Frequently Asked Questions Jump to heading

Can I use semantic-release with a monorepo? Jump to heading

Yes. For a monorepo, use semantic-release with the @semantic-release/exec plugin and per-package configuration files, or switch to release-please in manifest mode which tracks independent version files per package in a single repository and generates separate changelogs per package path.

What is the difference between a lightweight tag and an annotated tag? Jump to heading

A lightweight tag is a plain pointer to a commit SHA with no additional metadata. An annotated tag is a full Git object containing a tagger identity, timestamp, message, and optional cryptographic signature. Changelog tools and git describe work best with annotated tags. Always use git tag -a for release tags.

How do I roll back a bad release without deleting the published tag? Jump to heading

Create a new patch release that reverts the offending commits: git revert <bad-commit-sha>, commit with fix: revert <description>, and let semantic-release cut the next patch tag. Never delete or force-move a published tag — downstream registries and deployment systems cache tag references, and deletions cause hard-to-debug inconsistencies in package lock files and deployment logs.

Should release tags live on main or on a dedicated release branch? Jump to heading

In trunk-based workflows, cut tags directly from main after CI passes.
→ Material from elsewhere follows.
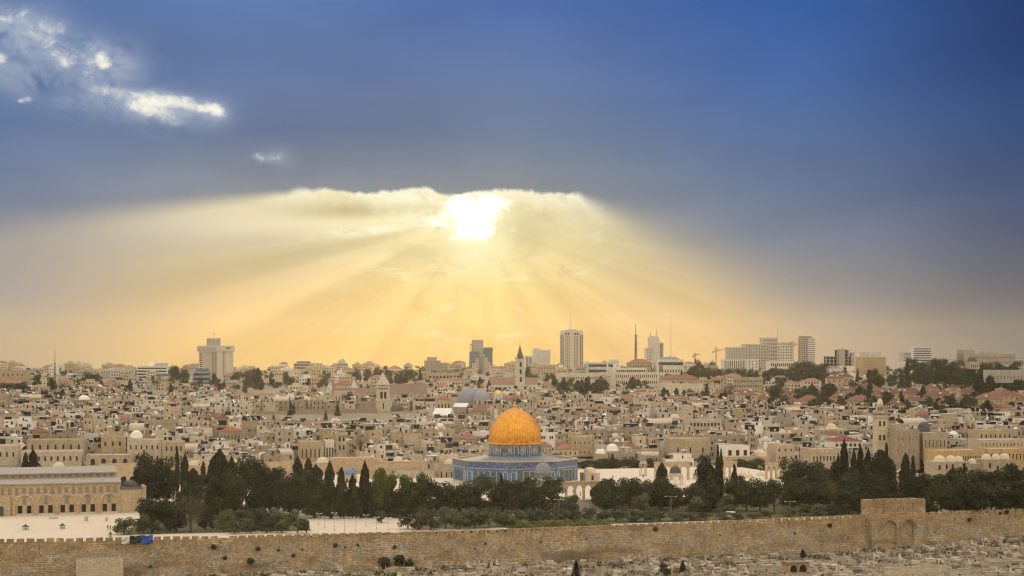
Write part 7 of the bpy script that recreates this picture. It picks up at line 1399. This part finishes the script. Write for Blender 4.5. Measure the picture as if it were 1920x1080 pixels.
for _ in range(46):                                  # and a few in the yards of the old city and below the skyline
    x_ = fr_.uniform(10, 1430); b_ = fr_.choice((fr_.uniform(715, 750), fr_.uniform(750, 835))); k = fr_.choice(('bush', 'bush', 'green', 'cypress', 'conifer', 'bare')); h_ = fr_.uniform(15, 24); FT.append((k, x_, b_ + 4, b_ - h_, {'bush': 22, 'green': 20, 'conifer': 13, 'cypress': 8, 'bare': 24}[k] * fr_.uniform(.8, 1.2)))
for kind, x_, base, top, w_ in FT:
    D = dsolve(x_, base); D = min(D, 1720); X_ = (x_ - 960) / F * D; z = zland(X_, D) - .3
    for _ in range(40):                              # step clear of the buildings
        hit = [e for e in EX if (X_ - e[0]) ** 2 + (D - e[1]) ** 2 < (e[2] * .95) ** 2]
        if not hit: break
        D -= 3; X_ = (x_ - 960) / F * D; z = zland(X_, D) - .3
    ht = (EYE - z) - (top - YH) / F * D
    tree_at(kind, X_, D, z, max(3, ht), w_ / F * D, where=' of the city and far hills')
# the wooded ridge line and scrub filling the slopes, one mass
g_ = np.random.default_rng(77); P_, D_ = [], []
for _ in range(900):
    x_ = g_.uniform(-30, 1950); D = g_.uniform(1560, 2450) if g_.random() < .75 else g_.uniform(1250, 1560)
    right = x_ > 1420
    if D < 1560 and not (right or x_ < 420): continue
    X_ = (x_ - 960) / F * D
    if any((X_ - e[0]) ** 2 + (D - e[1]) ** 2 < (e[2] * .9) ** 2 for e in EX): continue
    h = g_.uniform(2.5, 6.5) if D < 1900 else g_.uniform(3, 7.5); z = zland(X_, D); n = 90
    for q in range(3):
        p, d = blob_pts(g_, (X_ + g_.normal(0, h * .3), D + g_.normal(0, h * .3), z + h * g_.uniform(.35, .8)), h * g_.uniform(.28, .45), n // 3 + 14, .9); P_.append(p); D_.append(d)
p, d = np.concatenate(P_), np.concatenate(D_); d[:, 2] += .3
o = link('far_woods', leaf_mesh('far_woods', p, d, .95, 'bush_leaf', 3)); o['kind'] = 'stuff'
# pale far houses along the ridge, one mass
rg = random.Random(9); RM = MB(); rgm = ['m_tan', 'm_pale', 'm_grey', 'm_white', 'window_glass', 'clay_tile']
for _ in range(330):
    x_ = rg.uniform(-30, 1950); D = rg.uniform(1540, 2350); X_ = (x_ - 960) / F * D
    if any((X_ - e[0]) ** 2 + (D - e[1]) ** 2 < (e[2] + 7) ** 2 for e in EX): continue
    if x_ > 1650 and rg.random() < .5: continue
    w, d, h, z = rg.uniform(7, 15), rg.uniform(7, 11), rg.choice((4, 6, 7, 9)), zland(X_, D); mi = rg.choice((0, 0, 1, 1, 2, 3)); RM.T = Matrix.Translation((X_, D, z)) @ Matrix.Rotation(R(rg.uniform(-20, 20)), 4, 'Z')
    if D > 2000: h += 2
    RM.box(-w / 2, w / 2, -d / 2, d / 2, -2, h, mi)
    if rg.random() < .3: RM.hip(-w / 2, w / 2, -d / 2, d / 2, h, h + 2.4, 5)
    else: RM.box(-w * .2, w * .25, -d * .2, d * .3, h, h + 2, mi)
    for f in range(int(h // 3)):
        for i in range(int(w // 2.6)):
            x = -w / 2 + (i + .5) * 2.6; RM.face([(x - .6, -d / 2 - .05, f * 3 + 1), (x + .6, -d / 2 - .05, f * 3 + 1), (x + .6, -d / 2 - .05, f * 3 + 2.3), (x - .6, -d / 2 - .05, f * 3 + 2.3)], 4)
RM.T = None; o = RM.build('far_houses', rgm, color=(.30, .14, .10)); o['kind'] = 'stuff'
# ================================================================ the graveyard under the wall
gr = random.Random(31)
def grave_mesh(k):
    r = random.Random(k); m = MB()
    if k == 0: m.box(-.5, .5, -1.05, 1.05, -.6, .5); m.box(-.4, .4, -.9, .9, .5, .62)
    elif k == 1: m.box(-.6, .6, -1.15, 1.15, -.6, .3); m.box(-.42, .42, -.95, .95, .3, .6); m.box(-.35, .35, .82, .97, .6, 1.5); m.box(-.25, .25, .84, .95, 1.5, 1.65)
    elif k == 2: m.box(-.55, .55, -1.1, 1.1, -.6, .42); m.box(-.3, .3, .9, 1.02, .42, 1.35); m.box(-.28, .28, -1.02, -.9, .42, 1.1)
    elif k == 3: m.box(-.55, .55, -1.1, 1.1, -.6, .45); m.gable(-.55, .55, -1.1, 1.1, .45, .8, 0, 0, 'y')
    elif k == 4:
        for q in ((-.7, .7, -1.2, -1.0), (-.7, .7, 1.0, 1.2), (-.7, -.5, -1.0, 1.0), (.5, .7, -1.0, 1.0)): m.box(*q, -.6, .32)
        m.box(-.3, .3, 1.0, 1.14, .32, 1.2)
    elif k == 5: m.box(-.8, .8, -1.3, 1.3, -.6, .25); m.box(-.62, .62, -1.1, 1.1, .25, .75); m.box(-.7, .7, -1.2, 1.2, .75, .85)
    else: m.box(-.22, .22, -.08, .08, -.5, .95); m.box(-.3, .3, -.14, .14, -.5, .15)
    return m
GM = [grave_mesh(k) for k in range(7)]; GME = [m.mesh('grave', ['grave_stone']) for m in GM]
GNAME = ('flat box grave', 'stepped grave with headstone', 'grave with upright stones', 'ridged stone grave', 'kerbed grave', 'large slab grave', 'lone headstone')
GC = ((.32, .27, .20), (.44, .375, .29), (.24, .195, .14), (.56, .50, .42), (.16, .13, .10)); GCN = ('grey-brown', 'pale', 'brown', 'whitish', 'dark')
C_ = []
y_ = VW - 2.2
while y_ > VW - 92:
    u = U(240) - 20
    while u < U(2000) + 20:
        uu, vv = u + gr.uniform(-.5, .5), y_ + gr.uniform(-.6, .6); p = uv(uu, vv); u += gr.choice((2.3, 2.7, 3.1, 4.2))
        z = zland(p.x, p.y); sx_, sy_ = scr((p.x, p.y, z))
        if sy_ > 1100 or not -30 < sx_ < 1950: continue
        if math.sin(p.x * .11 + p.y * .05) * math.sin(p.y * .14) > .55 or gr.random() < .1: continue
        if GU0 - 2 < uu < GU1 + 2 and vv > VW - 5: continue
        if abs(sx_ - 1497) < 26 and 1024 < sy_ < 1046: continue
        if 1650 < sx_ < 1790 and 1056 < sy_ < 1082: continue
        C_.append((p.x, p.y, z, sx_, sy_))
    y_ -= gr.uniform(2.7, 3.5)
C_.sort(key=lambda c: (c[4] > 1079, c[1])); GB = MB()
GS = ['g0', 'g1', 'g2', 'g3', 'g4']
for i, c in enumerate(GC): stone(f'g{i}', c, amp=.6, sc=.8)
for n, (x, y, z, sx_, sy_) in enumerate(C_):
    k = gr.choices(range(7), (.2, .2, .16, .1, .1, .14, .1))[0]; ci = gr.choices(range(5), (.3, .3, .15, .2, .05))[0]; a = GA + R(gr.uniform(-9, 9)) + (R(90) if gr.random() < .72 else 0); s = gr.uniform(.85, 1.35)
    if n < 290 and sy_ <= 1079:
        o = link('grave', GME[k], None, (x, y, z), a, GC[ci], s); auto(o, f'{GCN[ci]} {GNAME[k]}', 'grave', sx_, sy_, 'graves below the rampart')
    else: GB.T = Matrix.Translation((x, y, z)) @ Matrix.Rotation(a, 4, 'Z') @ Matrix.Scale(s, 4); GB.add(GM[k].v, GM[k].f, ci)
GB.T = None; o = GB.build('graves', GS); o['kind'] = 'stuff'
LAND += [('the pale terrace wall', 1718, 1068), ("the graveyard's right edge", 1905, 1055), ("the gate tower's foot", 1678, 1032), ('the two graveyard walkers', 1760, 1055)]
# rubble and weeds between the graves
g_ = np.random.default_rng(6); pts = []
for _ in range(13000):
    sx_ = g_.uniform(240, 1950); k = (sx_ - 960) / F; vv = VW - 1 - abs(g_.normal(0, 1)) * 22; D = (DC.y + vv / CG - DC.x * math.tan(GA)) / (1 - math.tan(GA) * k)
    x, y = k * D, D
    if math.sin(x * .31 + 1) * math.sin(y * .37 + x * .1) < .1: continue
    pts.append((x, y, zland(x, y) + g_.uniform(.02, .5)))
o = link('weeds', leaf_mesh('weeds', np.array(pts), np.tile([0, -.3, .9], (len(pts), 1)), .62, 'bush_leaf', 14)); o['kind'] = 'stuff'
st = MB()
for _ in range(2600):
    sx_ = gr.uniform(240, 1950); k = (sx_ - 960) / F; vv = VW - 1.2 - abs(gr.gauss(0, 1)) * 26; D = (DC.y + vv / CG - DC.x * math.tan(GA)) / (1 - math.tan(GA) * k); z = zland(k * D, D); s = gr.uniform(.12, .45)
    st.T = Matrix.Translation((k * D, D, z)) @ Matrix.Rotation(gr.random() * 3, 4, 'Z'); st.add([(-s, -s * .7, -.2), (s, -s * .6, -.2), (s * .8, s, -.2), (-s * .9, s * .8, -.2), (-s * .5, -s * .3, s * .9), (s * .6, -s * .2, s * .7), (s * .3, s * .6, s * .8), (-s * .5, s * .4, s)], [(0, 1, 5, 4), (1, 2, 6, 5), (2, 3, 7, 6), (3, 0, 4, 7), (4, 5, 6, 7)], gr.randint(0, 4))
st.T = None; o = st.build('rubble', GS); o['kind'] = 'stuff'
def gwall(label, x0, x1, base, hgt, th=.6, mat='pale_stone'):
    D = 590.0
    for _ in range(15): X_ = ((x0 + x1) / 2 - 960) / F * D; D += ((EYE - zland(X_, D)) * F / (base - YH) - D) * .7
    w = (x1 - x0) / F * D / CG; m = MB(); m.box(-w / 2, w / 2, 0, th, -1.5, hgt); m.box(-w / 2 - .1, w / 2 + .1, -.1, th + .1, hgt, hgt + .15)
    return tag(m.build('terrace_wall', mat, loc=(X_, D, zland(X_, D)), rz=GA), label, 'wall')
gwall('smooth pale terrace wall standing among the graves below the sealed gate', 1655, 1782, 1077, 2.4)
gwall('low grey terrace wall at the right end of the graveyard', 1850, 1935, 1062, 1.6, mat='concrete')
gwall('low brown terrace wall under the middle of the rampart', 480, 560, 1076, .8, mat='concrete')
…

In GitFlow-style workflows, cut tags from the release/* branch, then merge back to main and develop. Choose based on your branching model; semantic-release supports both via the branches configuration key.

How do I stop developers from manually pushing tags? Jump to heading

Use GitHub’s tag protection rules (Settings → Rules → Rulesets) or GitLab’s protected tags feature to restrict refs/tags/* pushes to the CI service account identity. Use OIDC-issued tokens or fine-grained personal access tokens scoped exclusively to the release workflow, and reject pushes from personal developer accounts.